#### Short exercise
Reproduce the material in full, unchanged.

Scene modeling code data:
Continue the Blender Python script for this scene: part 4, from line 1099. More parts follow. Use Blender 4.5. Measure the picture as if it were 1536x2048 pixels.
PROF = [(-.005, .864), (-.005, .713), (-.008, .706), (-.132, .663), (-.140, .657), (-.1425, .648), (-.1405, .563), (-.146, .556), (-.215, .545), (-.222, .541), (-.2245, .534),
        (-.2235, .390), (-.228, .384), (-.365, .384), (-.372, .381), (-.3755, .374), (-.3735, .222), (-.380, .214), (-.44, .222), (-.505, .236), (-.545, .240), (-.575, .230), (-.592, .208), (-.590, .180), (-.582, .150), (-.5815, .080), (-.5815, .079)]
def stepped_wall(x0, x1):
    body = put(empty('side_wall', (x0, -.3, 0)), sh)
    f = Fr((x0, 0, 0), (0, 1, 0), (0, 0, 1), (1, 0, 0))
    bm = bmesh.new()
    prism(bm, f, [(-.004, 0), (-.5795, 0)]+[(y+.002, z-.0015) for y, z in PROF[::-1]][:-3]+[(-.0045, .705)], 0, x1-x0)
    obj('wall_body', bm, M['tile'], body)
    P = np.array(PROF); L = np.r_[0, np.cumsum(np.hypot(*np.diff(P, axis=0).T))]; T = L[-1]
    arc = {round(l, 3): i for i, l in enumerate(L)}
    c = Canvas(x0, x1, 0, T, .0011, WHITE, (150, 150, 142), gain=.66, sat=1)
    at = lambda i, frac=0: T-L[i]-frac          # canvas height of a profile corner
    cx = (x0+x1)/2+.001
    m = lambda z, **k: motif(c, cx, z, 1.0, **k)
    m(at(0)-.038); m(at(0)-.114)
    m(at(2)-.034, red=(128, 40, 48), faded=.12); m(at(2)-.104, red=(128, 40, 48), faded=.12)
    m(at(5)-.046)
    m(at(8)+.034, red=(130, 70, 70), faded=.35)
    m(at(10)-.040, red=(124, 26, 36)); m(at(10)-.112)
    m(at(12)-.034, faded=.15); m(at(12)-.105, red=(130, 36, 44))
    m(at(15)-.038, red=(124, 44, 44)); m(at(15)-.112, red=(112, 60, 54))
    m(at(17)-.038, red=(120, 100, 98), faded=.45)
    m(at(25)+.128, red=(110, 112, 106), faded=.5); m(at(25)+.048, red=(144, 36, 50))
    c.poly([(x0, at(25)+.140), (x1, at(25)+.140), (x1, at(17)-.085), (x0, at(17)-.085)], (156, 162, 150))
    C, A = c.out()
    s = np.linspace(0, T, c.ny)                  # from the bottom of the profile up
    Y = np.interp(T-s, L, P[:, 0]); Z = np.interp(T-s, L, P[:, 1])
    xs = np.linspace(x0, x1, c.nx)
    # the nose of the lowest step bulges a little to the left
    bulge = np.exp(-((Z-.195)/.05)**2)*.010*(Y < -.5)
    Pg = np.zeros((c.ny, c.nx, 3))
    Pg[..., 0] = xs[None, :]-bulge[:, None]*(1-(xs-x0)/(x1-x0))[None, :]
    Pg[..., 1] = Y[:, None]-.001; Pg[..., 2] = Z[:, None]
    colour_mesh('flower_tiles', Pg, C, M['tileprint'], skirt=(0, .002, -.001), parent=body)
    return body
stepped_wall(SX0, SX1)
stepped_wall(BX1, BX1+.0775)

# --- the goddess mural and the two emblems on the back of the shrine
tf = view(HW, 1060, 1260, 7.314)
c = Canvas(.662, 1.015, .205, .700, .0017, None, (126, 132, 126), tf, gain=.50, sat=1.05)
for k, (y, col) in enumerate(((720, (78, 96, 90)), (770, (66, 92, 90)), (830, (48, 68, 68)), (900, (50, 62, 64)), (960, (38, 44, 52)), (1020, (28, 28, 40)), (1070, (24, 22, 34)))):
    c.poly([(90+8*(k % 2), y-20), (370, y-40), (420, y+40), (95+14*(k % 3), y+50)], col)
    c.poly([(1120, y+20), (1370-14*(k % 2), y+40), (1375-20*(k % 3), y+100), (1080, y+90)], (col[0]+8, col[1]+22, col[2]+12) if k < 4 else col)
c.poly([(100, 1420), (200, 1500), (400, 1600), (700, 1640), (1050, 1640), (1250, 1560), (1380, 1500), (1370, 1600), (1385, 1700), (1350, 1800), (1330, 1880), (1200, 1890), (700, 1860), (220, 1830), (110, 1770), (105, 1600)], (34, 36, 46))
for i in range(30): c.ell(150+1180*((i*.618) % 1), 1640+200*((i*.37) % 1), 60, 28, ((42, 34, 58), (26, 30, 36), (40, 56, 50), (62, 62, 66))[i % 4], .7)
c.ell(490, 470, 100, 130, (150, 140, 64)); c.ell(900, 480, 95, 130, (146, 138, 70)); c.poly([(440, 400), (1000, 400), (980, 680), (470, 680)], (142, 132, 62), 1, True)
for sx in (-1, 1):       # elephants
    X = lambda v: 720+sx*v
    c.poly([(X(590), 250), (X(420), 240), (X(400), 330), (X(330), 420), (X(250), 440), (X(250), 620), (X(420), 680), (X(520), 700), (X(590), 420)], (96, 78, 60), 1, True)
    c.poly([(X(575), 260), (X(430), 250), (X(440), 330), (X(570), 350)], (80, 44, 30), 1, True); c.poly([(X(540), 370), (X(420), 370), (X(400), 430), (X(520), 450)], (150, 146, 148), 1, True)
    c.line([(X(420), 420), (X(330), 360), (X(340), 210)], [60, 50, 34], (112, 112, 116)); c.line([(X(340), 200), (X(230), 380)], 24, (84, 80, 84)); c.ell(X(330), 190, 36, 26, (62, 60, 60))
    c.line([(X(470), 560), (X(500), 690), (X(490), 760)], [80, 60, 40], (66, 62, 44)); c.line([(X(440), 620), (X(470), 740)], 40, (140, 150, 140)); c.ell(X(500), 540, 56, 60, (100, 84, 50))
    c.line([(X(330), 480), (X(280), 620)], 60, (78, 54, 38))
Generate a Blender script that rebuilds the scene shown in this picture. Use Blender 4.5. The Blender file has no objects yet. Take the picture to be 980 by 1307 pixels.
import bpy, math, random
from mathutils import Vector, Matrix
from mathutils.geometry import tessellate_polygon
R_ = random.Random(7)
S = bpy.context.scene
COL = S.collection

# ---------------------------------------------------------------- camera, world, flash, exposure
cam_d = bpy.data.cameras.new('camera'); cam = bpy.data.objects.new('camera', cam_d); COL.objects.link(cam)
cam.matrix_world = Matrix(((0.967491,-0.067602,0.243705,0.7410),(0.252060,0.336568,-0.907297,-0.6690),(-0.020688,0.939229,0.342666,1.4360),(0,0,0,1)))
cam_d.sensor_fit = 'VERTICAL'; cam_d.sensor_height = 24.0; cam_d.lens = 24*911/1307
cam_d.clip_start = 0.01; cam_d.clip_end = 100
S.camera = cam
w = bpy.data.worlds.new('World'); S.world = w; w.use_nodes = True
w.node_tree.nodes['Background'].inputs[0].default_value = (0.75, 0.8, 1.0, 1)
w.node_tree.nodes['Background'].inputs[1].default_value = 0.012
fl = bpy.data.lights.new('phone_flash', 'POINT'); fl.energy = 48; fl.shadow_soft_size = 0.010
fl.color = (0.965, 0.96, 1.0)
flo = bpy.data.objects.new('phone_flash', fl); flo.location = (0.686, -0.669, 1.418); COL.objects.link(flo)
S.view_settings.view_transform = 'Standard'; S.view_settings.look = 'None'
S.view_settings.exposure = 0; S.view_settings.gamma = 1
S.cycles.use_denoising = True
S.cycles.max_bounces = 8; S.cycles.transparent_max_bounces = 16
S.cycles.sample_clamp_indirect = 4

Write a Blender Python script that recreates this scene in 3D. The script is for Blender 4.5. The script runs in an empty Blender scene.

#### Output of the exercise
Continue the Blender Python script for this scene: part 4, from line 1099. More parts follow. Use Blender 4.5. Measure the picture as if it were 1536x2048 pixels.
PROF = [(-.005, .864), (-.005, .713), (-.008, .706), (-.132, .663), (-.140, .657), (-.1425, .648), (-.1405, .563), (-.146, .556), (-.215, .545), (-.222, .541), (-.2245, .534),
        (-.2235, .390), (-.228, .384), (-.365, .384), (-.372, .381), (-.3755, .374), (-.3735, .222), (-.380, .214), (-.44, .222), (-.505, .236), (-.545, .240), (-.575, .230), (-.592, .208), (-.590, .180), (-.582, .150), (-.5815, .080), (-.5815, .079)]
def stepped_wall(x0, x1):
    body = put(empty('side_wall', (x0, -.3, 0)), sh)
    f = Fr((x0, 0, 0), (0, 1, 0), (0, 0, 1), (1, 0, 0))
    bm = bmesh.new()
    prism(bm, f, [(-.004, 0), (-.5795, 0)]+[(y+.002, z-.0015) for y, z in PROF[::-1]][:-3]+[(-.0045, .705)], 0, x1-x0)
    obj('wall_body', bm, M['tile'], body)
    P = np.array(PROF); L = np.r_[0, np.cumsum(np.hypot(*np.diff(P, axis=0).T))]; T = L[-1]
    arc = {round(l, 3): i for i, l in enumerate(L)}
    c = Canvas(x0, x1, 0, T, .0011, WHITE, (150, 150, 142), gain=.66, sat=1)
    at = lambda i, frac=0: T-L[i]-frac          # canvas height of a profile corner
    cx = (x0+x1)/2+.001
    m = lambda z, **k: motif(c, cx, z, 1.0, **k)
    m(at(0)-.038); m(at(0)-.114)
    m(at(2)-.034, red=(128, 40, 48), faded=.12); m(at(2)-.104, red=(128, 40, 48), faded=.12)
    m(at(5)-.046)
    m(at(8)+.034, red=(130, 70, 70), faded=.35)
    m(at(10)-.040, red=(124, 26, 36)); m(at(10)-.112)
    m(at(12)-.034, faded=.15); m(at(12)-.105, red=(130, 36, 44))
    m(at(15)-.038, red=(124, 44, 44)); m(at(15)-.112, red=(112, 60, 54))
    m(at(17)-.038, red=(120, 100, 98), faded=.45)
    m(at(25)+.128, red=(110, 112, 106), faded=.5); m(at(25)+.048, red=(144, 36, 50))
    c.poly([(x0, at(25)+.140), (x1, at(25)+.140), (x1, at(17)-.085), (x0, at(17)-.085)], (156, 162, 150))
    C, A = c.out()
    s = np.linspace(0, T, c.ny)                  # from the bottom of the profile up
    Y = np.interp(T-s, L, P[:, 0]); Z = np.interp(T-s, L, P[:, 1])
    xs = np.linspace(x0, x1, c.nx)
    # the nose of the lowest step bulges a little to the left
    bulge = np.exp(-((Z-.195)/.05)**2)*.010*(Y < -.5)
    Pg = np.zeros((c.ny, c.nx, 3))
    Pg[..., 0] = xs[None, :]-bulge[:, None]*(1-(xs-x0)/(x1-x0))[None, :]
    Pg[..., 1] = Y[:, None]-.001; Pg[..., 2] = Z[:, None]
    colour_mesh('flower_tiles', Pg, C, M['tileprint'], skirt=(0, .002, -.001), parent=body)
    return body
stepped_wall(SX0, SX1)
stepped_wall(BX1, BX1+.0775)

# --- the goddess mural and the two emblems on the back of the shrine
tf = view(HW, 1060, 1260, 7.314)
c = Canvas(.662, 1.015, .205, .700, .0017, None, (126, 132, 126), tf, gain=.50, sat=1.05)
for k, (y, col) in enumerate(((720, (78, 96, 90)), (770, (66, 92, 90)), (830, (48, 68, 68)), (900, (50, 62, 64)), (960, (38, 44, 52)), (1020, (28, 28, 40)), (1070, (24, 22, 34)))):
    c.poly([(90+8*(k % 2), y-20), (370, y-40), (420, y+40), (95+14*(k % 3), y+50)], col)
    c.poly([(1120, y+20), (1370-14*(k % 2), y+40), (1375-20*(k % 3), y+100), (1080, y+90)], (col[0]+8, col[1]+22, col[2]+12) if k < 4 else col)
c.poly([(100, 1420), (200, 1500), (400, 1600), (700, 1640), (1050, 1640), (1250, 1560), (1380, 1500), (1370, 1600), (1385, 1700), (1350, 1800), (1330, 1880), (1200, 1890), (700, 1860), (220, 1830), (110, 1770), (105, 1600)], (34, 36, 46))
for i in range(30): c.ell(150+1180*((i*.618) % 1), 1640+200*((i*.37) % 1), 60, 28, ((42, 34, 58), (26, 30, 36), (40, 56, 50), (62, 62, 66))[i % 4], .7)
c.ell(490, 470, 100, 130, (150, 140, 64)); c.ell(900, 480, 95, 130, (146, 138, 70)); c.poly([(440, 400), (1000, 400), (980, 680), (470, 680)], (142, 132, 62), 1, True)
for sx in (-1, 1):       # elephants
    X = lambda v: 720+sx*v
    c.poly([(X(590), 250), (X(420), 240), (X(400), 330), (X(330), 420), (X(250), 440), (X(250), 620), (X(420), 680), (X(520), 700), (X(590), 420)], (96, 78, 60), 1, True)
    c.poly([(X(575), 260), (X(430), 250), (X(440), 330), (X(570), 350)], (80, 44, 30), 1, True); c.poly([(X(540), 370), (X(420), 370), (X(400), 430), (X(520), 450)], (150, 146, 148), 1, True)
    c.line([(X(420), 420), (X(330), 360), (X(340), 210)], [60, 50, 34], (112, 112, 116)); c.line([(X(340), 200), (X(230), 380)], 24, (84, 80, 84)); c.ell(X(330), 190, 36, 26, (62, 60, 60))
    c.line([(X(470), 560), (X(500), 690), (X(490), 760)], [80, 60, 40], (66, 62, 44)); c.line([(X(440), 620), (X(470), 740)], 40, (140, 150, 140)); c.ell(X(500), 540, 56, 60, (100, 84, 50))
    c.line([(X(330), 480), (X(280), 620)], 60, (78, 54, 38))
Generate a Blender script that rebuilds the scene shown in this picture. Use Blender 4.5. The Blender file has no objects yet. Take the picture to be 980 by 1307 pixels.
import bpy, math, random
from mathutils import Vector, Matrix
from mathutils.geometry import tessellate_polygon
R_ = random.Random(7)
S = bpy.context.scene
COL = S.collection

# ---------------------------------------------------------------- camera, world, flash, exposure
cam_d = bpy.data.cameras.new('camera'); cam = bpy.data.objects.new('camera', cam_d); COL.objects.link(cam)
cam.matrix_world = Matrix(((0.967491,-0.067602,0.243705,0.7410),(0.252060,0.336568,-0.907297,-0.6690),(-0.020688,0.939229,0.342666,1.4360),(0,0,0,1)))
cam_d.sensor_fit = 'VERTICAL'; cam_d.sensor_height = 24.0; cam_d.lens = 24*911/1307
cam_d.clip_start = 0.01; cam_d.clip_end = 100
S.camera = cam
w = bpy.data.worlds.new('World'); S.world = w; w.use_nodes = True
w.node_tree.nodes['Background'].inputs[0].default_value = (0.75, 0.8, 1.0, 1)
w.node_tree.nodes['Background'].inputs[1].default_value = 0.012
fl = bpy.data.lights.new('phone_flash', 'POINT'); fl.energy = 48; fl.shadow_soft_size = 0.010
fl.color = (0.965, 0.96, 1.0)
flo = bpy.data.objects.new('phone_flash', fl); flo.location = (0.686, -0.669, 1.418); COL.objects.link(flo)
S.view_settings.view_transform = 'Standard'; S.view_settings.look = 'None'
S.view_settings.exposure = 0; S.view_settings.gamma = 1
S.cycles.use_denoising = True
S.cycles.max_bounces = 8; S.cycles.transparent_max_bounces = 16
S.cycles.sample_clamp_indirect = 4

Write a Blender Python script that recreates this scene in 3D. The script is for Blender 4.5. The script runs in an empty Blender scene.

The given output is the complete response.